Aku termasuk yang memilih unutk masuk UT dan ikut ke Ciamis. Tapi tujuan utama adalah ikut ke Ciamis. Untuk UT masih belum terpikirkan. Lalu para mentor menjelaskan mengapa mereka menunjukan jalan seperti itu.
“ ceng, kita tidak memaksa kalian untuk mengikuti apa yang kami sarankan cuma ada beberpa hal yang perlu dipertimbangkan. Kenapa kita memilih ke Ciamis dan masuk UT. Pertama, sebenernya kita cuma pengen menyelamatkan generasi kalian supaya tidak berpencar dan tetap pada jalan yang sedang kita perjuangkan bersama-sama. Kedua, ada banyak orang yang sukses dan teratur dari lulusan UT. Kenapa, karena kalau UT merek belajar sendiri. Kalau mereka tidak bisa memanagment waktu maka sepuluh tahun juga tidak akan lulus. Beda dengan universitas biasa yang hanya bisa diselesaikan dengan uang dan daftar hadir. Mereka tak peduli kalian mau jadi apa. Coba fikirkan ujian kalian bisa lihat buku, bisa lihat dari internet. Apa yang mereka didik ?. Dan paling kalian menjadi mental pegawai, ujung-ujungnya PNS, gak bakalan jauh kok. Belum lagi biaya, terutama biaya kehidupan. Coba kalian kalikan. Nah kalau di Ciamis ada beberapa pilihan dan manfaat kalian diam di sana. Selain kalian bisa belajar sendiri tanpa dosen, biaya kuliah cukup murah dibanding universitas biasa. Kalian juga bisa mengolah lahan untuk biaya hidup kalian dan latihan menempa diri kalian. Selain itu juga kalian bisa menjadi tenaga pengajar di sana di SMP PLUS PASAWAHAN.”
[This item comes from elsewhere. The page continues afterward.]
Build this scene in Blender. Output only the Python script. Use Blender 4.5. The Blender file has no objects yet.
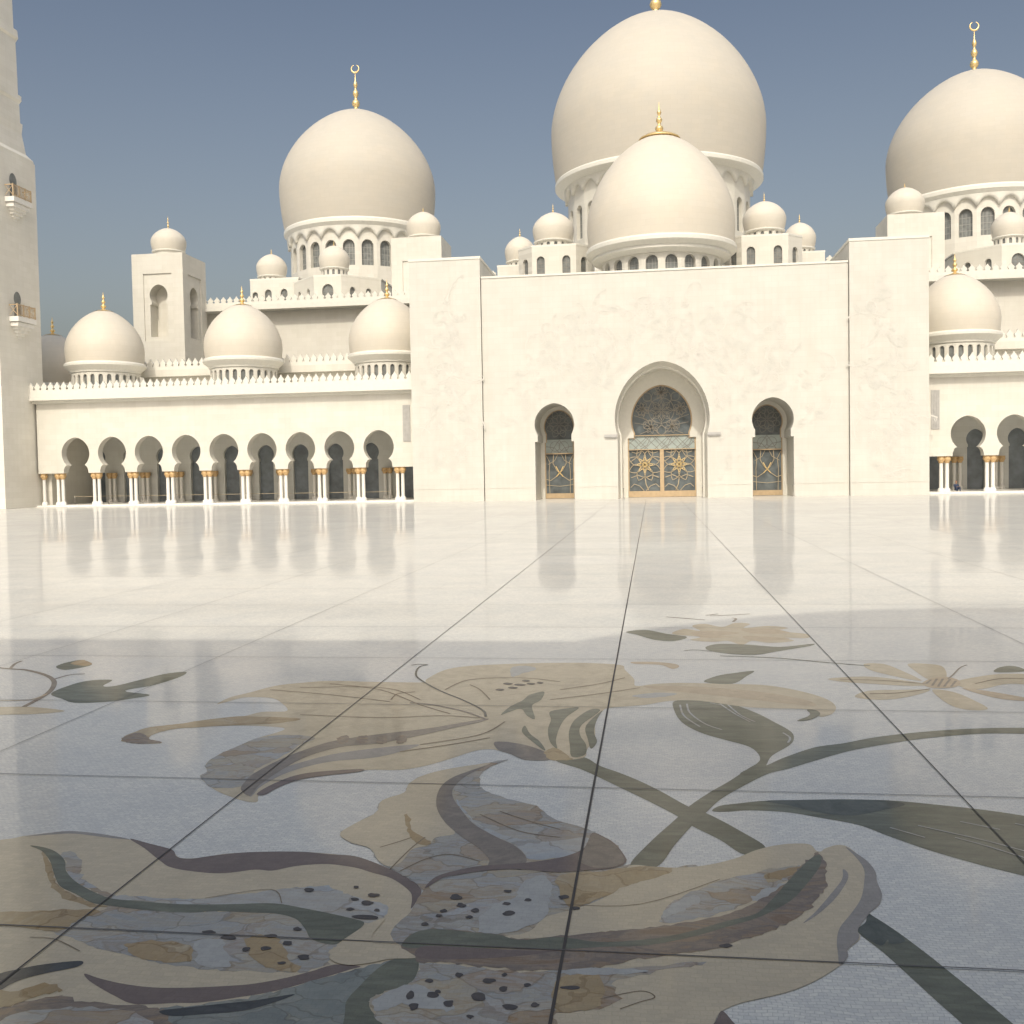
import bpy, math, random
from mathutils import Vector, Matrix
from mathutils.geometry import tessellate_polygon
random.seed(7)
PI = math.pi
scene = bpy.context.scene
COL = scene.collection
AX = 1.05            # x of the mosque's axis of symmetry; the facade stands at y = 100 m

# ------------------------------------------------------------------ tagging
def tag(o, label=None, cat=None, group=None, kind=None):
    if label: o['label'] = label
    if cat: o['category'] = cat
    if group: o['group'] = group
    if kind: o['kind'] = kind
    return o

def thing(name, loc, label, cat, group=None, rz=0.0, kind=None):
    o = bpy.data.objects.new(name, None)
    COL.objects.link(o)
    o.location = loc
    o.rotation_euler = (0, 0, rz)
    o.empty_display_size = 0.5
    return tag(o, label, cat, group, kind)

def copy_tree(o, parent=None):
    c = o.copy()
    COL.objects.link(c)
    if parent: c.parent = parent
    for ch in list(o.children):
        copy_tree(ch, c)
    return c

# ------------------------------------------------------------------ mesh builder
class MB:
    def __init__(s): s.v = []; s.f = []; s.m = []; s.s = []
    def face(s, pts, m=0, smooth=False):
        b = len(s.v); s.v += [tuple(p) for p in pts]
        s.f.append(list(range(b, b+len(pts)))); s.m.append(m); s.s.append(smooth)
    def box(s, x0, x1, y0, y1, z0, z1, m=0):
        p = [(x0,y0,z0),(x1,y0,z0),(x1,y1,z0),(x0,y1,z0),(x0,y0,z1),(x1,y0,z1),(x1,y1,z1),(x0,y1,z1)]
        b = len(s.v); s.v += p
        for q in ((0,3,2,1),(4,5,6,7),(0,1,5,4),(1,2,6,5),(2,3,7,6),(3,0,4,7)):
            s.f.append([b+i for i in q]); s.m.append(m); s.s.append(False)
    def grid(s, rows, m=0, smooth=True, closed=True):
        b = len(s.v); n = len(rows[0])
        for r in rows: s.v += [tuple(p) for p in r]
        for i in range(len(rows)-1):
            for j in range(n if closed else n-1):
                k = (j+1) % n
                s.f.append([b+i*n+j, b+i*n+k, b+(i+1)*n+k, b+(i+1)*n+j]); s.m.append(m); s.s.append(smooth)
    def lathe(s, prof, seg=32, c=(0,0,0), m=0, smooth=True, a0=0.0):
        s.grid([[(c[0]+r*math.cos(a0+2*PI*j/seg), c[1]+r*math.sin(a0+2*PI*j/seg), c[2]+z) for j in range(seg)] for r, z in prof], m, smooth)
    def prism(s, plan, z0, z1, m=0):
        n = len(plan)
        for i in range(n):
            a, b = plan[i], plan[(i+1) % n]
            s.face([(a[0],a[1],z0),(b[0],b[1],z0),(b[0],b[1],z1),(a[0],a[1],z1)], m)
        s.face([(p[0],p[1],z1) for p in plan], m)
    def poly(s, outer, holes, M, d=0.0, m=0):
        loops = [[Vector((u, v, 0)) for u, v in outer]] + [[Vector((u, v, 0)) for u, v in h] for h in holes]
        flat = [p for l in loops for p in l]
        b = len(s.v); s.v += [tuple(M(p.x, p.y, d)) for p in flat]
        for t in tessellate_polygon(loops):
            a, c, e = (flat[i] for i in t)
            ar = (c.x-a.x)*(e.y-a.y)-(c.y-a.y)*(e.x-a.x)
            if abs(ar) < 1e-9: continue
            t = list(t) if ar > 0 else [t[0], t[2], t[1]]
            s.f.append([b+i for i in t]); s.m.append(m); s.s.append(False)
    def reveal(s, loop, M, d0, d1, m=0, closed=True):
        n = len(loop)
        for i in range(n if closed else n-1):
            a, c = loop[i], loop[(i+1) % n]
            s.face([M(a[0],a[1],d0), M(c[0],c[1],d0), M(c[0],c[1],d1), M(a[0],a[1],d1)], m)
    def slab(s, loop, M, d0, d1, m=0):
        s.poly(loop, [], M, d0, m); s.poly(loop, [], M, d1, m); s.reveal(loop, M, d0, d1, m)
    def ribbon(s, pts, w, M, d=0.0, m=0, closed=False):
        n = len(pts); L = []; R = []
        for i in range(n):
            if closed: a, c = pts[i-1], pts[(i+1) % n]
            else: a, c = pts[max(0, i-1)], pts[min(n-1, i+1)]
            dx, dy = c[0]-a[0], c[1]-a[1]; l = math.hypot(dx, dy) or 1
            nx, ny = -dy/l*w/2, dx/l*w/2
            L.append((pts[i][0]+nx, pts[i][1]+ny)); R.append((pts[i][0]-nx, pts[i][1]-ny))
        for i in range(n if closed else n-1):
            k = (i+1) % n
            s.face([M(*R[i],d), M(*R[k],d), M(*L[k],d), M(*L[i],d)], m)
    def tube(s, pts, r, seg=8, m=0):
        for a, c in zip(pts[:-1], pts[1:]):
            A, B = Vector(a), Vector(c); ax = (B-A).normalized()
            t = ax.orthogonal().normalized(); q = ax.cross(t)
            s.grid([[tuple(P + (t*math.cos(2*PI*j/seg)+q*math.sin(2*PI*j/seg))*r) for j in range(seg)] for P in (A, B)], m)
    def build(s, name, mats, parent=None, loc=(0,0,0)):
        me = bpy.data.meshes.new(name)
        me.from_pydata(s.v, [], s.f)
        for mm in (mats if isinstance(mats, (list, tuple)) else [mats]): me.materials.append(mm)
        me.polygons.foreach_set('material_index', s.m)
        me.polygons.foreach_set('use_smooth', s.s)
        me.update()
        o = bpy.data.objects.new(name, me)
        COL.objects.link(o); o.location = loc
        if parent: o.parent = parent
        return o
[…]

            Mereka diam membisu, aku yakin mereka bingung. Mau melawan/komentar gimana. Mau mengiyakan tidak mau juga
            “Ok, kita tidak memaksa, apapun keputusan kalian saya menghargai kalian. Yang penting kalian tetap sayang pada rakyat kecil. Nah untuk yang mau berangkat dua hari dari sekarang, kalian berangkat. Persiapkan apa saja yang harus di bawa. Disana kalian akan bertemu Eful dan yang lainnya”.
            Untuk diriku sendiri aku punya alasan tersendiri. Kenapa aku akan pergi.

                        Rasanya aku baru di cas dan diberi lampu dalam gelapnya tujuan dan langkah mau ke mana. Aku mengutarakan keputusan yang kuambil dan mereka mengijinkan. Bahkan mendukung dengan alas an kalau misalkan tetap di Garut juga tidak begitu efektif.
                        Matahari menyambut pagi dengan nyanyian burung. Padi mulai menguning di sekeliling rumah mengantar langkahku mengores embun pertama. Dengan sepatu di tangan kananku, tas yang cukup besar karena memuat pakaian layaknya orang mengungsi atau pindah rumah. Lambaian tangan terakhir kulihat sebelum aku masuk gang rumah komplek STKIP garut yang cukup padat. Aku berharap ini bukan lambaian terakhir. Kulangkahkan kaki menuju YAPEMAS untuk bergabung dengan kawan yang sudah menunggu.